Gervais adopts pay-per-Pilkington model
In late-breaking monkey news, the most-downloaded podcast in the world (according to the Guinness Book of World Records), featuring Ricky Gervais, Stephen Merchant and Karl Pilkington, will move to a paid format as from next week, following on from its successful first-season run of 12 episodes. The groundbreaking first series — which became the world’s number one podcast within just a handful of half-hour episodes — was freely hosted by the Guardian and was arguably funnier than The Office or anything else in history (although the final episodes were marred by some inane, unfunny ads for Channel Four UK Friday night comedy).In the just-released 12th episode, Gervais says of the new series, which will start on Tuesday 28 February: “We may have to charge a small fee for it because it will cost us money and Karl is unemployed.”
Karl Pilkington, the podcast’s round-headed star, has become an unlikely internet icon; thanks to astonishing excerpts from his diary, assorted bootleg merchandise and his curious fact-free renderings of nature and the world around him. The normally hard-of-thinking Pilkington had urged his co-presenters to charge £1-per-download from the outset, so was understandably miffed when the podcast quickly hit five million downloads.
A link to the new pay-per-Pilkington series can be found at the Ricky Gervais website, with further information here. The new series will cost $6.95 (presumably US dollars) for “at least” four new, weekly, full-length episodes (and possibly more). From Tuesday 7 March you’ll be able to access episodes from the original podcast series via the Gervais website, in case you missed any.
All I’m saying is, you read about it first at some blog you went to and that.





3 Comments:
I've just noticed this in Mark Egan's Reuters piece about Pilkington becoming an internet icon, from Vanity Fair's media critic, Michael Wolff, talking about media companies trying to figure out the podcasting phenomenon. Apparently, they're: "like deers caught in the headlights again". Deers. Bless him.
This is going to make the podcast world go nuts. There's going to be paid podcasts from EVERY COMEDIAN ON THE PLANET if Gervais and co pull this off.

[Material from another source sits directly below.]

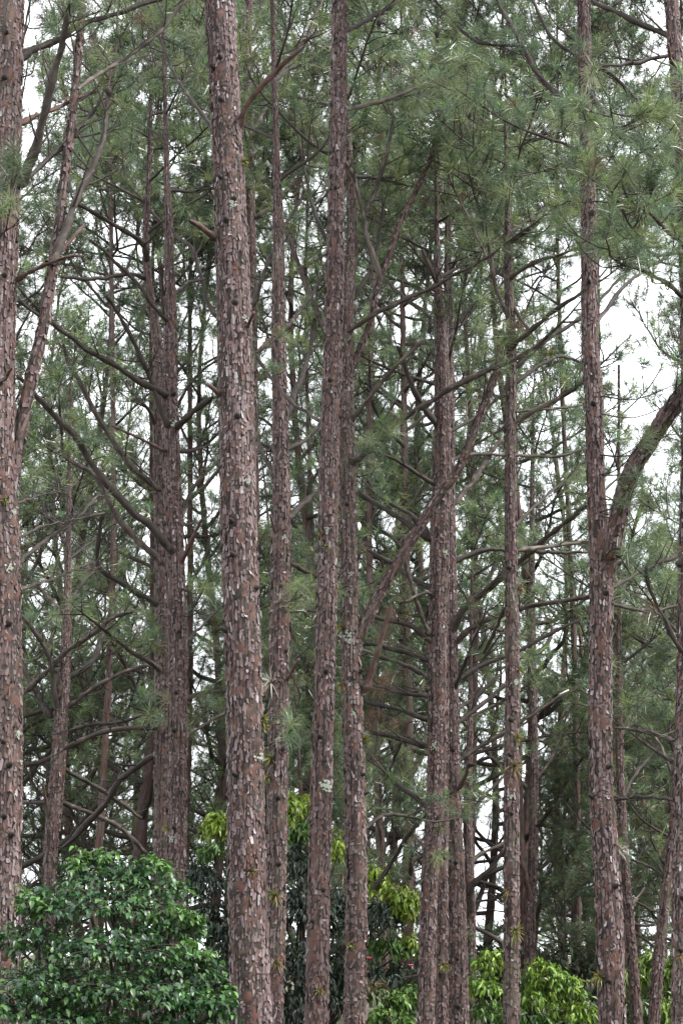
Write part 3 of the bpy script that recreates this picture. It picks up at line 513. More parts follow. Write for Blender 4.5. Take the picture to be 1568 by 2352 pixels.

In this case, David, I think the first mover advantage will be everything. And apart from Simon Pegg and the League of Gentlemen, who else would listeners pay to hear in podcast format? Micropayments is one thing, but $6.95...? The first series may have successfully 'evangelised' the idea and converted fans, but it remains to be seen how many will be willing to start paying for something that was once free. The next few weeks certainly promises to be very interesting.